Ninguém pode pretender
só gozar das vantagens sem suportar os inconvenientes. Quem vive em Sociedade
tem o direito de exigir que esta e os demais aceitem as suas diferentes ideias,
concepções, condição. Mas tem o correlativo dever de respeitar as normas
sociais, legais e morais vigentes. Se o não quiser fazer, deve afastar-se para
onde vigorem normas que esteja disposto a seguir.
As Sociedades evoluem
e é bom que assim seja. Também por isso é inestimável e rica a diferença.
Também por isso devemos aceitá-la e aceitar que quem defende ideias ou concepções
ou condições diversas da norma procure convencer os demais da bondade das suas
escolhas. Isso é Liberdade, isso é Democracia.
Nem uma, nem outra
subsistem sem a indispensável Tolerância da Diversidade. Mas precisamente por
isso - afinal porque quem quer e merece ser respeitado tem o dever de respeitar
- o direito de defesa das ideias e convicções, o direito a tentar convencer os
demais, o direito a pregar a evolução pretendida, não se confunde com qualquer
pretensão de agir como se pretende, se em contrário da lei, do consenso social,
da postura moral da Sociedade em que se está inserido.

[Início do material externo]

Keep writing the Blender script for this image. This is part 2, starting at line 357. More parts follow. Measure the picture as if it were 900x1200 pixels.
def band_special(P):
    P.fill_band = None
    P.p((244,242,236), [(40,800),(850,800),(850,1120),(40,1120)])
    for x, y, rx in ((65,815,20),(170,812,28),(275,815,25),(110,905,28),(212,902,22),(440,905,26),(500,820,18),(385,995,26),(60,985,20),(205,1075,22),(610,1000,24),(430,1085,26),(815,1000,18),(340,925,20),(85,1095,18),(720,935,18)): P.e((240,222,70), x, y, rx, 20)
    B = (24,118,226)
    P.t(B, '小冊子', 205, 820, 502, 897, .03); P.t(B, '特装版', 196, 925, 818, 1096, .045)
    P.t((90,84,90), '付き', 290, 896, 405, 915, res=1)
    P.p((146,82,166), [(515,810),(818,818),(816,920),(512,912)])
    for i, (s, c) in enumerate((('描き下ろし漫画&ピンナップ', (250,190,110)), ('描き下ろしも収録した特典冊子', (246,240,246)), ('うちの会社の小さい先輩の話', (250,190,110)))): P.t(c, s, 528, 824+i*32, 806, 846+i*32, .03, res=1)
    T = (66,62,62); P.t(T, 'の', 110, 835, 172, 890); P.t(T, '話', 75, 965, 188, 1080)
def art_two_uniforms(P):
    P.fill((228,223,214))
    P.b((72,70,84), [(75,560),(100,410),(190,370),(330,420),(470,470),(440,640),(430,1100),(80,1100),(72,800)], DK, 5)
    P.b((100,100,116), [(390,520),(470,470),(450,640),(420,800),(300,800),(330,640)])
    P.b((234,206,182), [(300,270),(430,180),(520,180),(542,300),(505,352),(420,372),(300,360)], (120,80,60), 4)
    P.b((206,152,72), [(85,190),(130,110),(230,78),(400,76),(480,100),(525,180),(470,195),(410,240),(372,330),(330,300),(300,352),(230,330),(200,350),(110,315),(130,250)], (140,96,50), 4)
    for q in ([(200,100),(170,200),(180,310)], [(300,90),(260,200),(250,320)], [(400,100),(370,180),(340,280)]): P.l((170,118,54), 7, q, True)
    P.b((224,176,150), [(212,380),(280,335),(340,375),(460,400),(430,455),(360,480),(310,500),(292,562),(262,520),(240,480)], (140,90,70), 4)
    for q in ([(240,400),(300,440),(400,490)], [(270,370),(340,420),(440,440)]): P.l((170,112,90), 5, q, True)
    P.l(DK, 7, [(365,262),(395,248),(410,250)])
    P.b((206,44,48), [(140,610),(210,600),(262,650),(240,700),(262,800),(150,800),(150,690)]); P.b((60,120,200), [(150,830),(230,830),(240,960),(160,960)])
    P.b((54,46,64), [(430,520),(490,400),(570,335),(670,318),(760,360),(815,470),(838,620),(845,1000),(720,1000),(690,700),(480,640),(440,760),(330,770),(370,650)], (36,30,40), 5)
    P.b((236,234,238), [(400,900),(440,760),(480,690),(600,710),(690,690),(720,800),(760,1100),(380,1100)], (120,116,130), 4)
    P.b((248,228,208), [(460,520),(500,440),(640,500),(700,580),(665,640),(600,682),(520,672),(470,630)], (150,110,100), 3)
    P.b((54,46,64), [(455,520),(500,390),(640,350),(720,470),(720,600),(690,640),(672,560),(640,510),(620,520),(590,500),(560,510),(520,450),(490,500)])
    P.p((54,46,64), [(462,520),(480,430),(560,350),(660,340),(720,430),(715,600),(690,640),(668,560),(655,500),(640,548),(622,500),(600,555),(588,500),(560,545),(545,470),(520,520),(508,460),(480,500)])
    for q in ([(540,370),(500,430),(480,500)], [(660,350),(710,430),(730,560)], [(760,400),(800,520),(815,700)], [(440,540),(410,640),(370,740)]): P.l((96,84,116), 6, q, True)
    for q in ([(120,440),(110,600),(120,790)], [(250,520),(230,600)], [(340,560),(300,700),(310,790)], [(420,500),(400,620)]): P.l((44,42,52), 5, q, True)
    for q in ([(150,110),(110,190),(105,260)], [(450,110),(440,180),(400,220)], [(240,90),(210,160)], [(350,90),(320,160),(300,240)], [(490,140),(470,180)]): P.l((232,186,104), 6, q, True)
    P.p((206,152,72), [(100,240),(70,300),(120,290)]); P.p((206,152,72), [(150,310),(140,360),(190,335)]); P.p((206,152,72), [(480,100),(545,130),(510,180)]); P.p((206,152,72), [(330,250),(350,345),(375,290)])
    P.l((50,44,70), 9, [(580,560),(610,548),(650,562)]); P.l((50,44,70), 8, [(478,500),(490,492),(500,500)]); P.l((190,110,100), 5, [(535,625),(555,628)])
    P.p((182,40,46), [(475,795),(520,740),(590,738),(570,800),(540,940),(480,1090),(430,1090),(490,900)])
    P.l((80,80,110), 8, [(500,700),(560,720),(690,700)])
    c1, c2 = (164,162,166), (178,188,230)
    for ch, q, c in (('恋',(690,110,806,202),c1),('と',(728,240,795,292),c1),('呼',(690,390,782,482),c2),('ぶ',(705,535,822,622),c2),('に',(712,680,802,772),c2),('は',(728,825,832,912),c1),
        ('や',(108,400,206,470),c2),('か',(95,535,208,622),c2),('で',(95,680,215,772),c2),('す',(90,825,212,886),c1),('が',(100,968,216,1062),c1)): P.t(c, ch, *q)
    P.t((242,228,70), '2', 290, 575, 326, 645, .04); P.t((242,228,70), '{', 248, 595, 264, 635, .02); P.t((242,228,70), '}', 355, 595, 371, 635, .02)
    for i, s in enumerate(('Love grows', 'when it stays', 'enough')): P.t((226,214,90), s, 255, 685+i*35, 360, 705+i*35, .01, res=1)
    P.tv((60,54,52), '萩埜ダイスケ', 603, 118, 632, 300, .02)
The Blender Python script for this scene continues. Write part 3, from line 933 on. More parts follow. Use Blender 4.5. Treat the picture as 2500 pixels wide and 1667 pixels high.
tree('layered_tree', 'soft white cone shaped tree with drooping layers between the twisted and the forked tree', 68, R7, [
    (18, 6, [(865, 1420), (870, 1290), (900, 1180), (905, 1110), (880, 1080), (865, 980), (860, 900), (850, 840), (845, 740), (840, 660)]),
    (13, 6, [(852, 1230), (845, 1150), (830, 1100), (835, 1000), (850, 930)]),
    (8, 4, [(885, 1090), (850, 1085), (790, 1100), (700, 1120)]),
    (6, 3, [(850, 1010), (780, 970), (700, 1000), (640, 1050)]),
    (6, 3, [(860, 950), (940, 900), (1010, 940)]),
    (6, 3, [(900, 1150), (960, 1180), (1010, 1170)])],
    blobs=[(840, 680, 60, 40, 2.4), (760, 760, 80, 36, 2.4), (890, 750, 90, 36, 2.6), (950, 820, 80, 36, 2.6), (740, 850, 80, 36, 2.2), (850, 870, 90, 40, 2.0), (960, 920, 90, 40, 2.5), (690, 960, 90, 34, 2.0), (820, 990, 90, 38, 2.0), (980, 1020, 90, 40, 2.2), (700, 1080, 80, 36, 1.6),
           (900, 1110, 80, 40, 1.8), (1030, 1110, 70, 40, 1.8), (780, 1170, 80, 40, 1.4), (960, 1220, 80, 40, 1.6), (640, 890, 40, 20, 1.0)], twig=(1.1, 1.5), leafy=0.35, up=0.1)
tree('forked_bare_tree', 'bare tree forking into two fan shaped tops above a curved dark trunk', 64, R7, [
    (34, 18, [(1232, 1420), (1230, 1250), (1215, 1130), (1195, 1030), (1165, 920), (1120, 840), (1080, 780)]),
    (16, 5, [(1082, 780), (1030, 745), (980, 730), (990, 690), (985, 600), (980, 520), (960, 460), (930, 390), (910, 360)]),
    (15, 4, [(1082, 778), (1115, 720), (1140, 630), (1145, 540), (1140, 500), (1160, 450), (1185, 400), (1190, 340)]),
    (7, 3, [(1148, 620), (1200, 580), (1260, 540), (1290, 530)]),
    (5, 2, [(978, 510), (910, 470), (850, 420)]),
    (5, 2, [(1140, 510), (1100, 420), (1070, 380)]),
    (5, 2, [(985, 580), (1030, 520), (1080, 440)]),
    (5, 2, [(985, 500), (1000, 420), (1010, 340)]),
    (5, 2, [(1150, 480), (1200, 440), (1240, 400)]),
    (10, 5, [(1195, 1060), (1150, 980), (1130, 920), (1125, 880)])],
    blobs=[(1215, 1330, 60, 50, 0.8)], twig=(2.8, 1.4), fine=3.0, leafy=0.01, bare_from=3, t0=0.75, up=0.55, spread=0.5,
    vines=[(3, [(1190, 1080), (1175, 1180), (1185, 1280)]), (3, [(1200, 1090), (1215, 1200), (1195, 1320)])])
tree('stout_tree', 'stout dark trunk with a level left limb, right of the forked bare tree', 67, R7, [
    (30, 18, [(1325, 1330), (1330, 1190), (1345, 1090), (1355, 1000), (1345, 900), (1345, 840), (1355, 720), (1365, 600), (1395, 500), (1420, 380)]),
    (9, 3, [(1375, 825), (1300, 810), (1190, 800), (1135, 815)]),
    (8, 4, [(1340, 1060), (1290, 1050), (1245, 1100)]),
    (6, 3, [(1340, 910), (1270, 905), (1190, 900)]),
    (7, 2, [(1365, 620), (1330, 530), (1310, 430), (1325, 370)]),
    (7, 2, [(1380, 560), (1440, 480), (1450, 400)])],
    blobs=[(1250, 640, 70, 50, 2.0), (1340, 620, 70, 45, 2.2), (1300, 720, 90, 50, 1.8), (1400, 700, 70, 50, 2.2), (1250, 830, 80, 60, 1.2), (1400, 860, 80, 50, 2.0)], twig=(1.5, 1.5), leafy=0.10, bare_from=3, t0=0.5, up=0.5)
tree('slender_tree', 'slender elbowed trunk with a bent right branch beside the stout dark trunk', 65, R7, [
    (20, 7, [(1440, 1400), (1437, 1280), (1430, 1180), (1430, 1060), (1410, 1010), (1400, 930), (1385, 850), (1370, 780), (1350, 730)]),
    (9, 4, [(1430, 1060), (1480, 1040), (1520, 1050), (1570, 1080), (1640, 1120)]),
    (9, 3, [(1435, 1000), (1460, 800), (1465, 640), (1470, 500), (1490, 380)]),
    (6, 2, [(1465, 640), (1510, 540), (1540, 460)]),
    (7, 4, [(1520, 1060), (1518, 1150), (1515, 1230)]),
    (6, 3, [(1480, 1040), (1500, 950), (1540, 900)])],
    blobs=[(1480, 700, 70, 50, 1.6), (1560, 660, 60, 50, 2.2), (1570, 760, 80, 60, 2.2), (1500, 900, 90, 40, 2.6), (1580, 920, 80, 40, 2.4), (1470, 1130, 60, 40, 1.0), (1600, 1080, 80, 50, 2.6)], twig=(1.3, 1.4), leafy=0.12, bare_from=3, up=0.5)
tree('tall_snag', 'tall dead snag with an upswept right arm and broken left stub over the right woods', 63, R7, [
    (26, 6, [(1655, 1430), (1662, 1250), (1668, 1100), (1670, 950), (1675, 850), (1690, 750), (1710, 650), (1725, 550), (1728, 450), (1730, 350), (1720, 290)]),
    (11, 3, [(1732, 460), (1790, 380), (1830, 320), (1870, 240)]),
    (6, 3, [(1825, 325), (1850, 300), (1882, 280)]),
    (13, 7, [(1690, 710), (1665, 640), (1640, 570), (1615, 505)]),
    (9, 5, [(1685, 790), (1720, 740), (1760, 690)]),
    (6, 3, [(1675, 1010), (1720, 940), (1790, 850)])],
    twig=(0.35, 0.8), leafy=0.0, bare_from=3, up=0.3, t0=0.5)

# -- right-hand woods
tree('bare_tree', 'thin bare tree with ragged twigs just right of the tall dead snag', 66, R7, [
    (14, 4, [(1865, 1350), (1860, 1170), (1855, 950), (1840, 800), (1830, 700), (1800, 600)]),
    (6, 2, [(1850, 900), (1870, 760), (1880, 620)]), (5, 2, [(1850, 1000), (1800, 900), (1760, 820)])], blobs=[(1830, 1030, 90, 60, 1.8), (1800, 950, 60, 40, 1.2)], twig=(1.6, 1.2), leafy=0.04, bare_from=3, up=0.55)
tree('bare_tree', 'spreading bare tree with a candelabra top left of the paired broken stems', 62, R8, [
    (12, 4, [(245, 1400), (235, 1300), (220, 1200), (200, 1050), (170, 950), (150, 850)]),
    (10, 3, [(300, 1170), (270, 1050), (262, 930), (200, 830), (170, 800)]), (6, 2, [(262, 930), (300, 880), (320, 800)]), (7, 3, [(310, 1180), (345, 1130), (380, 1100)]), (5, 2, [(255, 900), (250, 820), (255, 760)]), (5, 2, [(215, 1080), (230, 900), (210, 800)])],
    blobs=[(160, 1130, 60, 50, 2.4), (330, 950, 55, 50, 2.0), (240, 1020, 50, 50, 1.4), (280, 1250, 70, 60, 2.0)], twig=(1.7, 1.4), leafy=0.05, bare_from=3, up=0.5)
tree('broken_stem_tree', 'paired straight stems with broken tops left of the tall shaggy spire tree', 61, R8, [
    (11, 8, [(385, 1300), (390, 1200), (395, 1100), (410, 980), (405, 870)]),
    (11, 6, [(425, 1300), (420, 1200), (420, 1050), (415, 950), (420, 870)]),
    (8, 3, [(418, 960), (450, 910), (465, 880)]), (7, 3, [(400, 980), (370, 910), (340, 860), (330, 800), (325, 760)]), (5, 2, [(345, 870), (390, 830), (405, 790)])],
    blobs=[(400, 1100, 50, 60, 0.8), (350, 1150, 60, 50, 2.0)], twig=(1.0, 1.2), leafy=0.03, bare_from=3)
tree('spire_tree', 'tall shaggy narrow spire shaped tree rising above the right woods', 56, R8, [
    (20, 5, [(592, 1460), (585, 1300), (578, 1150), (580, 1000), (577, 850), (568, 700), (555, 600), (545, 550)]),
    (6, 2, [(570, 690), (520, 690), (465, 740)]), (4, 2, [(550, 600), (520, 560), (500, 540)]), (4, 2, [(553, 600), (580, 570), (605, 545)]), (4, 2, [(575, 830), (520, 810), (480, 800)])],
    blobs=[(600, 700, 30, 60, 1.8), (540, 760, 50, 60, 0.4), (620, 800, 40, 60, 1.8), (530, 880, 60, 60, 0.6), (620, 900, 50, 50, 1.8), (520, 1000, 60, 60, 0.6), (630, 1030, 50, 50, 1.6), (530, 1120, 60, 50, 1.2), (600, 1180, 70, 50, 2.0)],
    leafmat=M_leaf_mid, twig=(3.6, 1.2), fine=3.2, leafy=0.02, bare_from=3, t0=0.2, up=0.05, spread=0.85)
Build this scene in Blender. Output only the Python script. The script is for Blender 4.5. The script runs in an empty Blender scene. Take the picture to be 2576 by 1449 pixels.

Resumindo: a Tolerância obriga a respeitar a Diversidade e a diferença; impõe a
aceitação da divulgação, da busca de convencimento, mesmo da propaganda das
ideias ou concepções diversas. Mas não que se aceitem condutas prevaricadoras
do que está legal e socialmente vigente - enquanto o estiver.
Por isso entendo que
os domínios da Tolerância e do Juízo sobre os atos concretos são diferentes. As
ideias, as concepções, as condições confrontam-se, debatem-se, mutuamente se
influenciam, enfim interagem no domínio da Liberdade e, assim, da mútua
Tolerância. Os atos, esses, necessariamente que têm de respeitar o estabelecido
enquanto estabelecido estiver.
Se assim não for, o
que é aplicável à violação do consenso social não é a Tolerância - é a Justiça,
seja sobre a forma de Justiça formal, seja enquanto censura social seja no
domínio do juízo individual.
Portanto, onde tem
lugar a Tolerância, esta não tem limites. Onde há limites, sejam legais, sejam
de normas sociais ou morais, não se está no domínio da Tolerância, mas no
domínio do tão justo quanto possível juízo concreto sobre atos concretos.